Friday, August 7, 2009

Federal Election?

I am not convinced that we are going to see a federal election in the near future. The numbers for the Conservatives and the Liberals are too close and not allowing either Harper or Ignatieff to feel like they have a shot at a majority government.

Three Hundred Eight dot Com provides excellent tracking of all the national polls, Eric does a wonderful job of staying on top of it all and providing detailed analysis as to what it means for election results in the country. His work continues to indicate that any election at the moment would lead to either a very weak Conservative or Liberal minority government.

Short of some massive blunder by the current government, I do not expect there to be anything dramatic on the federal scene till the next budget in early 2010. At this time I am assuming that this budget will be broadly acceptable to the Liberals and will pass.

My current prediction for the next election is in the fall of 2011, though there is a potential for one in the fall of 2010 if the Conservative numbers look good enough. In either case this will make for another long minority parliament. If we get to the summer of 2010, we will have gone through the longest period of minority government in Canadian history.

We were under minority governments from June 1962 to June 1968 previously. This was the core on an era from 1957 to 1979 when we had nine elections and only three majority governments. This era was caused because we had three national parties and one Quebec based one, making it very hard for one of the two major parties to win a majority.

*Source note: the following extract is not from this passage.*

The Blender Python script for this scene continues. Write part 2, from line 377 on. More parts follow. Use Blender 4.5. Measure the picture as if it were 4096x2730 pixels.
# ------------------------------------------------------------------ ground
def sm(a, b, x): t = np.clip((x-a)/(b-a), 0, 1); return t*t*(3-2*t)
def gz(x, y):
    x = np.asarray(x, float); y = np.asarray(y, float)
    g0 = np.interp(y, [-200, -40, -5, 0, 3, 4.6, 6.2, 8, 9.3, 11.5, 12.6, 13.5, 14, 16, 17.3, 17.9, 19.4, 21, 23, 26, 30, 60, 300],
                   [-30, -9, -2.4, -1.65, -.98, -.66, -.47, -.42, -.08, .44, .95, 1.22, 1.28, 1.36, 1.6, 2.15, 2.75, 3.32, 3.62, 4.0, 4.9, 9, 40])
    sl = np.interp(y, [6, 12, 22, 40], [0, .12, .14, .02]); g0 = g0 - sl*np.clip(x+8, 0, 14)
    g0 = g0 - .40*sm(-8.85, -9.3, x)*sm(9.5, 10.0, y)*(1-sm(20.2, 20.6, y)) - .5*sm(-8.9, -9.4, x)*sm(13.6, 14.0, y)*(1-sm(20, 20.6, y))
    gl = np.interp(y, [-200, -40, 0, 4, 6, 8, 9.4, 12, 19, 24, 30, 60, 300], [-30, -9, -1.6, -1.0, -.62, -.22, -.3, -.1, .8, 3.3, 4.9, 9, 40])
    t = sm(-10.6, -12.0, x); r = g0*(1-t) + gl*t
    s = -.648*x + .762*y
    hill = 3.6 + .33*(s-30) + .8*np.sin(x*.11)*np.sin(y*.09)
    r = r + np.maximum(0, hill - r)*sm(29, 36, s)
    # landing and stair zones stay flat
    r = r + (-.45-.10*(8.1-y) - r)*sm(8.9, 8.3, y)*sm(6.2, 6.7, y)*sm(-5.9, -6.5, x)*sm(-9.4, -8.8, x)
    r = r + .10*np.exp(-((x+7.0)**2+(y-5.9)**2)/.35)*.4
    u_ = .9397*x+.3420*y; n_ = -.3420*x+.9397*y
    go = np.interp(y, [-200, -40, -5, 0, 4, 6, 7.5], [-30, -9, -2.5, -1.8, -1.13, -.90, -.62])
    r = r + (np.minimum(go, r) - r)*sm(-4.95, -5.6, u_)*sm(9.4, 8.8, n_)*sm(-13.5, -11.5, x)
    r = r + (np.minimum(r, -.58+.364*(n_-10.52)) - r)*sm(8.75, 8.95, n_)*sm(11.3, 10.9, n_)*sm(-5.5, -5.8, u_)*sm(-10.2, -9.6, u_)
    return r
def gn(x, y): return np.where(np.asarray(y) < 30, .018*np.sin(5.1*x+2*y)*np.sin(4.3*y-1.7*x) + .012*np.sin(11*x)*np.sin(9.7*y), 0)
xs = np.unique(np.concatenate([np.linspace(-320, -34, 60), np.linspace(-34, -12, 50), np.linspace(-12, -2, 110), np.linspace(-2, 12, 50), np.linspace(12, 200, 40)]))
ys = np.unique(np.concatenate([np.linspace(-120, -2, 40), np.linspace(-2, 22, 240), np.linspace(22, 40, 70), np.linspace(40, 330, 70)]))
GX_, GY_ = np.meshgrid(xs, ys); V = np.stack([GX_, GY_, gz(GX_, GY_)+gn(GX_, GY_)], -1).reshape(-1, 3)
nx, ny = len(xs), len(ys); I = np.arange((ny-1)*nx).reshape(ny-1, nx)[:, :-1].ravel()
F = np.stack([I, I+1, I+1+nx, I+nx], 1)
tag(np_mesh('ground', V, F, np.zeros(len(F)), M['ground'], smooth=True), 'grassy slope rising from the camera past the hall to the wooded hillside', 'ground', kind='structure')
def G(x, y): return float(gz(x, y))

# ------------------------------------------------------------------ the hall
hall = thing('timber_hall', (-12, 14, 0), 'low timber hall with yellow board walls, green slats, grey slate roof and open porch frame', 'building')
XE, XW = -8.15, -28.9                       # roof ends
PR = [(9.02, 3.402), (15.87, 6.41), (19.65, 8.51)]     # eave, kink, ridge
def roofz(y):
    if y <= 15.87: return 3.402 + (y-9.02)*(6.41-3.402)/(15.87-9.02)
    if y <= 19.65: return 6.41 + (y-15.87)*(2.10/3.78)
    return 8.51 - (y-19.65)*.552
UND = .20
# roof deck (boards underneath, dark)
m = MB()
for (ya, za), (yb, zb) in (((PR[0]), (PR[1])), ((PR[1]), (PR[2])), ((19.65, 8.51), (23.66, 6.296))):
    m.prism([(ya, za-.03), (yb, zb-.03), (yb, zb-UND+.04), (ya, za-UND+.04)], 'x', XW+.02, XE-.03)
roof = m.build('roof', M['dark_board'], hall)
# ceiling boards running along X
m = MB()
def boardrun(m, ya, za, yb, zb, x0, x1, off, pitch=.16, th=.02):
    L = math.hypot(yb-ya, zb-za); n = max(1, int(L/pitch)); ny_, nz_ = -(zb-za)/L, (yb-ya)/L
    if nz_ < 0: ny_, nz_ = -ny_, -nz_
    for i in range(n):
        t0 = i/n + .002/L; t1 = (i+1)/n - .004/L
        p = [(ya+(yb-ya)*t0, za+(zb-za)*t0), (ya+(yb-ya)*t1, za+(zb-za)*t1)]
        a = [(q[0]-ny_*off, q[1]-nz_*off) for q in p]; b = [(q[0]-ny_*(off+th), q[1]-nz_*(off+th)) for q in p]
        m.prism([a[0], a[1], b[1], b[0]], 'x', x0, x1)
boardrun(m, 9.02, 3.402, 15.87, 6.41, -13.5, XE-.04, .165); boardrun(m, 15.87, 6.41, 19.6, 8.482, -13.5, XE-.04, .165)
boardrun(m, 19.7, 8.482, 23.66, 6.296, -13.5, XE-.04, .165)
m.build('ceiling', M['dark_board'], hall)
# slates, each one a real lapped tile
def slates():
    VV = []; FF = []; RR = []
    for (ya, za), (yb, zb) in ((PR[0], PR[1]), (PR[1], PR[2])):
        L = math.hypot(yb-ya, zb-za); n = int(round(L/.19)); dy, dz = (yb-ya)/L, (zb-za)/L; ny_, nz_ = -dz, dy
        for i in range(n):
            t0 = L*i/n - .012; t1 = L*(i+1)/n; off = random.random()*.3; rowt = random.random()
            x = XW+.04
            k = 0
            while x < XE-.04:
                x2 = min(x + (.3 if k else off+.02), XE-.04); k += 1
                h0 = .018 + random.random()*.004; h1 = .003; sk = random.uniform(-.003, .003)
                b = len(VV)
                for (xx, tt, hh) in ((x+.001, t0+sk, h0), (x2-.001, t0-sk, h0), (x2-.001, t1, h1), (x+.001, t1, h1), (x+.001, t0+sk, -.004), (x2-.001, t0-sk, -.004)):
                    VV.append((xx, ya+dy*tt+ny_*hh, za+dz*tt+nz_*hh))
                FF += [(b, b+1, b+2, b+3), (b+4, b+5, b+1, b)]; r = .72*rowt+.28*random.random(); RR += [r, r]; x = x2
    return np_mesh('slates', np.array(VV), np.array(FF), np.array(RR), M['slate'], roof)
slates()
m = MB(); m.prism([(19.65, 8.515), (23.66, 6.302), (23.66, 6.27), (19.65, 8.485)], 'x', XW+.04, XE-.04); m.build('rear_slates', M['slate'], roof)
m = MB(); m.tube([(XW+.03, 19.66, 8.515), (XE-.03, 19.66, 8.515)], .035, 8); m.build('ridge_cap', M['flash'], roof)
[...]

Since 1993 we have had five parties elected federally, due to the direct competition between the PCs and the Reform/CA, the Liberals managed majority governments for three elections, but since 2004 no one has been able to get a majority. I believe we are in an era where a majority will be very hard to achieve as long as there is a Bloc Quebecois winning 40 to 50 seats. To win a majority you need to win more than 60% of the seats that are 'federalist' in the nation.

Normally in a minority parliament situation, one of the major parties is looking for a moment to get their majority. The nature of the political landscape in Canada at this time makes this unlikely and therefore we are likely to see minority governments for several more elections.